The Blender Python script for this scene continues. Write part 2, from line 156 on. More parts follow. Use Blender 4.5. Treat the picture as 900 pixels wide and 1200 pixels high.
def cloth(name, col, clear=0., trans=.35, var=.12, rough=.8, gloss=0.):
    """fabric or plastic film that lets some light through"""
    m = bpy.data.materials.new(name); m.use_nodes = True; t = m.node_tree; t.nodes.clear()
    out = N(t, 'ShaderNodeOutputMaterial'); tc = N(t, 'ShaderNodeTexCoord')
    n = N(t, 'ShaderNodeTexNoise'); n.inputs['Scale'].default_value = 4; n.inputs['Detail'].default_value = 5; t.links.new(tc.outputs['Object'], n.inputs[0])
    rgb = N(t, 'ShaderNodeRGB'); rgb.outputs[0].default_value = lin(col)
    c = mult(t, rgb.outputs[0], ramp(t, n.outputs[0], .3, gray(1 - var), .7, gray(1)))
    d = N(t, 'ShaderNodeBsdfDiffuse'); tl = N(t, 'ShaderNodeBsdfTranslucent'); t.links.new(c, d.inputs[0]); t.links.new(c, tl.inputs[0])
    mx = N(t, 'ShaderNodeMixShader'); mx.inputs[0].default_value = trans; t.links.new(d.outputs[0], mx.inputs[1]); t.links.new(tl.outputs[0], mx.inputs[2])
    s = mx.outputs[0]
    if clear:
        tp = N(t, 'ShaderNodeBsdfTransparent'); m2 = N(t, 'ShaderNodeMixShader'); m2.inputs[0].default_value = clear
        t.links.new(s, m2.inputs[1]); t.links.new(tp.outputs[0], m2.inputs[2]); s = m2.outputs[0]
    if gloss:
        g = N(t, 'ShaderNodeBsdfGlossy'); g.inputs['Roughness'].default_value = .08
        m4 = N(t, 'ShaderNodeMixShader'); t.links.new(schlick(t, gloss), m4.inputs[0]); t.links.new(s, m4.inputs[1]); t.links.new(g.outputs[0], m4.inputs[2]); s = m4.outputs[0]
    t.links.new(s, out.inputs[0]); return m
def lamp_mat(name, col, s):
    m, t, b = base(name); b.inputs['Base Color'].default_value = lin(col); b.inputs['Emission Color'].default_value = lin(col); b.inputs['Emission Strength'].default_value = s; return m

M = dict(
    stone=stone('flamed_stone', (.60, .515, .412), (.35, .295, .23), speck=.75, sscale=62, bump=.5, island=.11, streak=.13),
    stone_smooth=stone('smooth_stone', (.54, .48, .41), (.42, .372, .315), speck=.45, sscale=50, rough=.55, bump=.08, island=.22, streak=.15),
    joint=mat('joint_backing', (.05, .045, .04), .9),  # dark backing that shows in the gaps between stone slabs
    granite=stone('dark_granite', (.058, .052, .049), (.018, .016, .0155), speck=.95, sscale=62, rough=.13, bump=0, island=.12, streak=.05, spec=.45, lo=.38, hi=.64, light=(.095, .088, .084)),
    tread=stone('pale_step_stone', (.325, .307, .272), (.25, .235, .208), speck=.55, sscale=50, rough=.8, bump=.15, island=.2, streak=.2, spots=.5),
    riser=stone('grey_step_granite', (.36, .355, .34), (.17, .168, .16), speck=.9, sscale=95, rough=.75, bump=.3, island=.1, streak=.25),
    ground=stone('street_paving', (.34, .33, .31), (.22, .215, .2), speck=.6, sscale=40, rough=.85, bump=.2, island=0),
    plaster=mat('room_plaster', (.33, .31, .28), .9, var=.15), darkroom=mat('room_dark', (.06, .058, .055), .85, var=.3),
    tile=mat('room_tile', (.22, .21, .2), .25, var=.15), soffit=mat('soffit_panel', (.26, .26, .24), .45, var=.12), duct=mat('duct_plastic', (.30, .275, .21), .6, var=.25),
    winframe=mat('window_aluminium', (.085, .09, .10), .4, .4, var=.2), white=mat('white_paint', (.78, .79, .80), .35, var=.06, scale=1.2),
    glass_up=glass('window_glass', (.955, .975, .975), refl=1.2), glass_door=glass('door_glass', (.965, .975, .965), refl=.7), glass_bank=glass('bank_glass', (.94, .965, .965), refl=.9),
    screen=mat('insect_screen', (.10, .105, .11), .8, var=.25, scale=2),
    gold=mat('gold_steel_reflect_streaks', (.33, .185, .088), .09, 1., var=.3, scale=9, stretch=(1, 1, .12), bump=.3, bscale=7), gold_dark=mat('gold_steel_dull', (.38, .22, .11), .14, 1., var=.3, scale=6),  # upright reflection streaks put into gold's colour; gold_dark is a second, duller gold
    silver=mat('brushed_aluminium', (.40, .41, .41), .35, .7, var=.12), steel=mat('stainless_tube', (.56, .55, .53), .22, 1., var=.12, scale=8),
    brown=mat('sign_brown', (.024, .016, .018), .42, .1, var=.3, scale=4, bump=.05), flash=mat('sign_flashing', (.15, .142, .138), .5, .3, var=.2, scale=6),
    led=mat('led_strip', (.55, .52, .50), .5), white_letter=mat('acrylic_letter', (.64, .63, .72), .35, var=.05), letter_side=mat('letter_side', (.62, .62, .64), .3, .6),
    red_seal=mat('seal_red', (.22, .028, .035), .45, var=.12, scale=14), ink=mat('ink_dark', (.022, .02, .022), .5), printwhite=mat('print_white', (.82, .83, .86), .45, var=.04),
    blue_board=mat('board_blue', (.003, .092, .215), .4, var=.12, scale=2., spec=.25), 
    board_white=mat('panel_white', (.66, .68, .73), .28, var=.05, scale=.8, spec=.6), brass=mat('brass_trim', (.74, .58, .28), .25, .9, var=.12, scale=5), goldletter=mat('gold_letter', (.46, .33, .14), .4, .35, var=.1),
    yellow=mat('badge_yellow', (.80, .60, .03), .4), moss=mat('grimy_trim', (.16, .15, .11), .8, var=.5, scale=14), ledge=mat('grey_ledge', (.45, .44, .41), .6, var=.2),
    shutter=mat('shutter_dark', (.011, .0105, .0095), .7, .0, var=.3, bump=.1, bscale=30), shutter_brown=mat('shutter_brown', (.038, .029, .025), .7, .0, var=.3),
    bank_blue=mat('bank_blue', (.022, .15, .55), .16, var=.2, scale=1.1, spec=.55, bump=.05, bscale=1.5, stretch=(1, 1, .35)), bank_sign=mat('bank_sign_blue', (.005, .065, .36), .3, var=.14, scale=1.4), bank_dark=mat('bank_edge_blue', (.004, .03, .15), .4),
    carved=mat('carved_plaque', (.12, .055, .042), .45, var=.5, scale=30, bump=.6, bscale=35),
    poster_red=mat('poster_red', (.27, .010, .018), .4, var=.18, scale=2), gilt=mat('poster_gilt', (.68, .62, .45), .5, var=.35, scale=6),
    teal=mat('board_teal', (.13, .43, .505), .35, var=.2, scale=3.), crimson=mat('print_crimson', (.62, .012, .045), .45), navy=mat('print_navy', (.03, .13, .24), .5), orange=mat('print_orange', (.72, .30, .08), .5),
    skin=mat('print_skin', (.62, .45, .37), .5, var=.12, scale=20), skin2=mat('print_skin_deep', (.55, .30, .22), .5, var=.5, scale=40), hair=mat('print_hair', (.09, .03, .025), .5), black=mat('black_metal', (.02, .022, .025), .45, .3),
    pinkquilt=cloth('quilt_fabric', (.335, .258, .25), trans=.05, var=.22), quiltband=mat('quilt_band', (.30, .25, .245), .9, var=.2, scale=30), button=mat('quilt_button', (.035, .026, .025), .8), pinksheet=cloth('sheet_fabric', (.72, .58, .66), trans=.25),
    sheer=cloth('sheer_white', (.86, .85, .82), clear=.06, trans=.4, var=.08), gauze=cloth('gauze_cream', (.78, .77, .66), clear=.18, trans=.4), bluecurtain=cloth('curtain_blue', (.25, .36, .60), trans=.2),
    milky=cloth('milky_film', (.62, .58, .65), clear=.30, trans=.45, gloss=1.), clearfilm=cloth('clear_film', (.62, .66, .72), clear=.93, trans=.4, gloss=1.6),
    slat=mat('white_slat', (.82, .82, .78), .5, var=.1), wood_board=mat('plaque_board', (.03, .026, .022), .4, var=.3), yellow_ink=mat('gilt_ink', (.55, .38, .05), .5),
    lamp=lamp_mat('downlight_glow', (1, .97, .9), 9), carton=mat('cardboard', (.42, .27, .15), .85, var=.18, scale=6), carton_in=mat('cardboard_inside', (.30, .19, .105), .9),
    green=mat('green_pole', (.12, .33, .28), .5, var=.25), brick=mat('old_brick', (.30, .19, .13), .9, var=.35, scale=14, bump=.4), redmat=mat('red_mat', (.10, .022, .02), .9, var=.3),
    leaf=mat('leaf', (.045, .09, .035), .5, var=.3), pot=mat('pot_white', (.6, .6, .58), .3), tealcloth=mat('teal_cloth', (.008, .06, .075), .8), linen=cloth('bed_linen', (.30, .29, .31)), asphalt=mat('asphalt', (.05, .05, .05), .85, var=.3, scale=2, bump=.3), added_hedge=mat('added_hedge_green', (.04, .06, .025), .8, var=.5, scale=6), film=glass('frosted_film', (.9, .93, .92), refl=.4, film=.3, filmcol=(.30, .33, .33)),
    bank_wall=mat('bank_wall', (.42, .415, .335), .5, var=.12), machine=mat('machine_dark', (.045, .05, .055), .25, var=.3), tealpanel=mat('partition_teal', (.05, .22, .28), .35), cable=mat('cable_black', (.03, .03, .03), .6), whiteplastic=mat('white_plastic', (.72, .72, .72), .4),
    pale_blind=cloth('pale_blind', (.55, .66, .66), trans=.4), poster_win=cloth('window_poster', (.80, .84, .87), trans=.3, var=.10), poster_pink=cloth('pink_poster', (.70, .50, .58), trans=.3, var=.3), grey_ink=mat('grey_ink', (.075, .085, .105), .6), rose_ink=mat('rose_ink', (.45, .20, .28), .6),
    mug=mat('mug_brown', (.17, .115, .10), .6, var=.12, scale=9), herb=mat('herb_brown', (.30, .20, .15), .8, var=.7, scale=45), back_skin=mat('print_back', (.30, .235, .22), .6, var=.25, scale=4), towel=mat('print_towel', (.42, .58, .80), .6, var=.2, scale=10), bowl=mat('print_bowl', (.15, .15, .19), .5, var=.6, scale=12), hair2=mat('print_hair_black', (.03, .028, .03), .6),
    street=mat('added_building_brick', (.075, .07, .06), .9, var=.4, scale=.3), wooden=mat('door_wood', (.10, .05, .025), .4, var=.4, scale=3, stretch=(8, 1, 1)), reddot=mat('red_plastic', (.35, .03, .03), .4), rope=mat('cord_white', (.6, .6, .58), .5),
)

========

* Given request: Word for word, quote the lines of the material from the first line through the line with "m, t, b = base(name);", both ends included.

* Expected output:
The Blender Python script for this scene continues. Write part 2, from line 156 on. More parts follow. Use Blender 4.5. Treat the picture as 900 pixels wide and 1200 pixels high.
def cloth(name, col, clear=0., trans=.35, var=.12, rough=.8, gloss=0.):
    """fabric or plastic film that lets some light through"""
    m = bpy.data.materials.new(name); m.use_nodes = True; t = m.node_tree; t.nodes.clear()
    out = N(t, 'ShaderNodeOutputMaterial'); tc = N(t, 'ShaderNodeTexCoord')
    n = N(t, 'ShaderNodeTexNoise'); n.inputs['Scale'].default_value = 4; n.inputs['Detail'].default_value = 5; t.links.new(tc.outputs['Object'], n.inputs[0])
    rgb = N(t, 'ShaderNodeRGB'); rgb.outputs[0].default_value = lin(col)
    c = mult(t, rgb.outputs[0], ramp(t, n.outputs[0], .3, gray(1 - var), .7, gray(1)))
    d = N(t, 'ShaderNodeBsdfDiffuse'); tl = N(t, 'ShaderNodeBsdfTranslucent'); t.links.new(c, d.inputs[0]); t.links.new(c, tl.inputs[0])
    mx = N(t, 'ShaderNodeMixShader'); mx.inputs[0].default_value = trans; t.links.new(d.outputs[0], mx.inputs[1]); t.links.new(tl.outputs[0], mx.inputs[2])
    s = mx.outputs[0]
    if clear:
        tp = N(t, 'ShaderNodeBsdfTransparent'); m2 = N(t, 'ShaderNodeMixShader'); m2.inputs[0].default_value = clear
        t.links.new(s, m2.inputs[1]); t.links.new(tp.outputs[0], m2.inputs[2]); s = m2.outputs[0]
    if gloss:
        g = N(t, 'ShaderNodeBsdfGlossy'); g.inputs['Roughness'].default_value = .08
        m4 = N(t, 'ShaderNodeMixShader'); t.links.new(schlick(t, gloss), m4.inputs[0]); t.links.new(s, m4.inputs[1]); t.links.new(g.outputs[0], m4.inputs[2]); s = m4.outputs[0]
    t.links.new(s, out.inputs[0]); return m
def lamp_mat(name, col, s):
    m, t, b = base(name); b.inputs['Base Color'].default_value = lin(col); b.inputs['Emission Color'].default_value = lin(col); b.inputs['Emission Strength'].default_value = s; return m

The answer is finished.